The authors did a very nice job at giving a background for their study location, provided robust data to contextualize the unique attributes of these reefs, and provided a through well-written and sourced discussion. I did not see a place where the raw data and code would be deposited, so please make sure this is clear in the MS.
The design of the study was appropriate and statistical analyses fitting for the questions and contrasts that were tested. I had a question regarding transformations in the PERMANOVA and PCA, but in my experience with these approaches in R, I think the author’s likely have the correct “scaling/rotating/centering”, although some detail to this point would be helpful in the MS. Might it be useful to
Findings are valid and well
Overall the Intro is masterfully written. A very nice, thorough (yet concise) read, with hypotheses and objectives clearly detailed at the end of the section. Well done!

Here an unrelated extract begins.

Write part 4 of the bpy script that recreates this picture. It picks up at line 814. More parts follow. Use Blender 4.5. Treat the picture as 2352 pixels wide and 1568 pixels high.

Line 58: maybe mention cytotoxic stress here, not just a nutritional issue
Line 63: here and elsewhere make sure to give a line return with a space or an indent at new paragraphs
Methods
Line 160: maybe put “ “ around w > MMM at first mention?
Line 170: delete extra space after 2019
Line 268: not to be “R-snobby” but can you do the t-test in a program designed to do stats vs. excel? You do so much more complicated work here that the “t-test in excel” seems odd.
Line 272: Permanova with data at different scales usually has to be “scaled and centered” or something similar – this is usually done as a default, but can you confirm if this was done? I’m not clear if your data are all at different scales (like it would be for different physiological metrics), so perhaps your distribution is still 0-1 and/or categorical? Just a thought.
Line 287: data and code available online? Github? Zenodo? Dryad?
Line 332: italics for Porites
Line 335 and 339: looks like double space before the (Fig….)
Table 1. I think this could be set at 3 decimals instead of 3, 4, and 5 in different columns
Figure 3 and 5c. I think the ggplot “theme_bw()” or “theme_classic” could be applied here to clean up the figure and remove the gray background.